La mise en scène repose sur un principe de mise en danger constante, à partir du moment où Bradley entre en prison. Dès que le cadre s’élargit, le personnage semble à nouveau en contrôle ; mais dès que l’ordre d’une scène est bouleversé, la caméra se rapproche, signe que le personnage perd la maîtrise de son espace. Zahler utilise également des plans longs lors des combats pour mieux capter la chorégraphie dans son intégralité, souvent sans coupe. La violence, parfois si excessive, surprend par son aspect cartoonesque, carnavalesque, voire grotesque – comme dans les trente dernières minutes de Bone Tomahawk.

Quand le personnage songe à son intériorité, Zahler montre une volonté marquée de filmer en courte focale, notamment les scènes d’intérieur – comme lors de la conversation entre Bradley et sa femme, au début du film, où ils évoquent leur difficulté à rester proches.
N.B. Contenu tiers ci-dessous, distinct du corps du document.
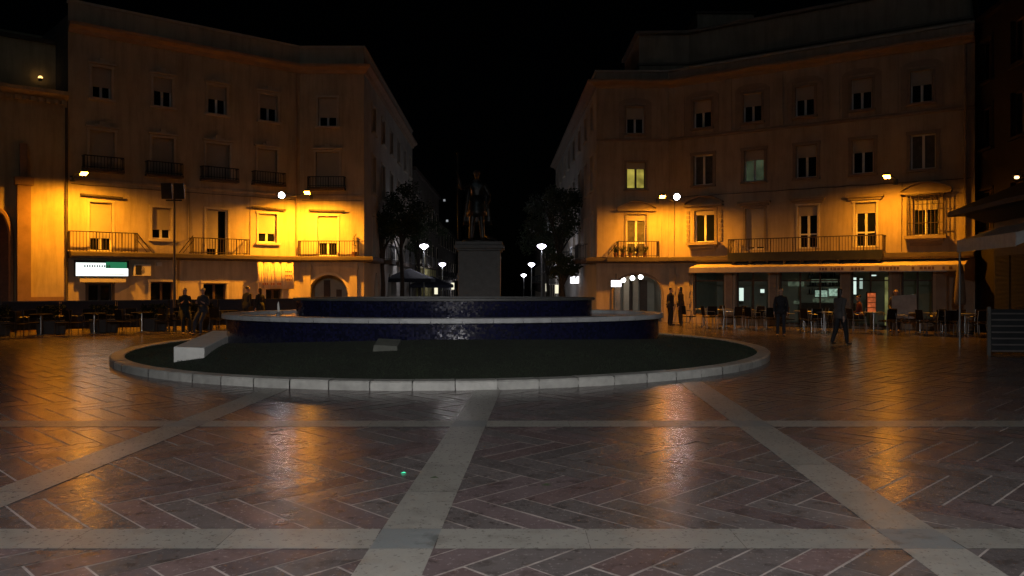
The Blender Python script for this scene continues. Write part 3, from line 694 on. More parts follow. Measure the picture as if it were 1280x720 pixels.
for i, o in enumerate(m1):
    w = window(r2, o, RB, .28 if i else .12, sill=False, hood='ped', surround='trim_r', sur=.12)
    u0,u1,z0,z1 = o; g = MB(); e = .16
    for k in range(3): r2.box(g, u0-e-.10+.09*k, u1+e+.10-.09*k, 0, .36-.09*k, z0-.12-.13*k, z0-.002-.13*k)
    sl = g.build('sill_bracket', M['trim_r'], w)
    if i:      # projecting iron window grille
        gr = MB(); n = 9
        for k in range(n+1):
            u = u0-e+(u1-u0+2*e)*k/n; r2.box(gr, u-.011, u+.011, .30, .322, z0, z1+.12)
        for z in (z0+.02, z0+.45, z1-.25, z1+.10): r2.box(gr, u0-e, u1+e, .296, .326, z, z+.025)
        for u in (u0-e, u1+e):
            for vv in (.08,.18): r2.box(gr, u-.01, u+.01, vv, vv+.02, z0, z1+.12)
            for z in (z0+.02, z1+.10): r2.box(gr, u-.012, u+.012, 0, .295, z, z+.025)
        r2.box(gr, u0-e-.05, u1+e+.05, 0, .36, z1+.128, z1+.16)
        gr.build('grille', M['iron_r'], w)
    else:
        gr = MB()
        for sgn, u in ((-1,u0-.28),(1,u1+.28)):
            for k in range(7): r2.box(gr, u-.07, u+.07, 0, .06, z0+.05+k*.2, z0+.19+k*.2)
        gr.build('quoins', M['trim_r'], w)
lb = MB(); a, c = r2.u_of(917), r2.u_of(1108)
r2.box(lb, a, c, .522, .74, 2.72, 2.90); lbo = lb.build('balcony', M['iron'], RB)
lb = MB(); r2.box(lb, a+.02, c-.02, .742, .80, 2.66, 3.02); lb.build('dark_strip', M['kiosk_wall'], lbo)  # plain dark strip added to deepen the dark band along the balcony
railing(r2, a+.02, c-.02, .71, 2.902, 3.60, lbo)
g = MB()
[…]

Cet exemple illustre bien la portée symbolique des cadres et leur usage dans le cinéma de Zahler. Le film est construit, comme Bone Tomahawk, en trois actes distincts. Le premier acte met en place le quotidien du personnage. Le deuxième acte est celui du basculement : les principes sont mis à l’épreuve, le havre domestique devient à son tour négociable. Le troisième acte, quant à lui, symbolise la traversée de l’enfer. À mesure que Bradley se bat, il est davantage surveillé, puni, torturé – jusqu’à son transfert dans la prison de haute sécurité qu’est le Cell Block 99, destinée aux criminels les plus honnis de la société.

La fin ne sera pas heureuse pour le personnage de Vince Vaughn. Mais il aura réussi à sauver sa femme, Lauren (interprétée par Jennifer Carpenter), afin que leur enfant puisse naître dans les meilleures conditions possibles. Brawl in Cell Block 99 incarne, dans sa forme, ce que le cinéma américain peine à produire aujourd’hui : une synthèse entre un cinéma de genre qui s’assume, se digère et s’exprime à plein régime, et une veine plus intime, personnelle, réaliste, où l’empreinte de Steven Craig Zahler est reconnaissable, en plus d’évoluer. Entre l’individualisme forcené d’un réalisateur et l’inaptitude d’un personnage à se réinsérer dans un système qui le pousse à la violence, tout tient à un fil : celui de la catharsis et d’une forme de conscience de soi, de ses actes et de leurs conséquences.

Prendre conscience de l’essence de sa vie, de son couple – par ses propres actions.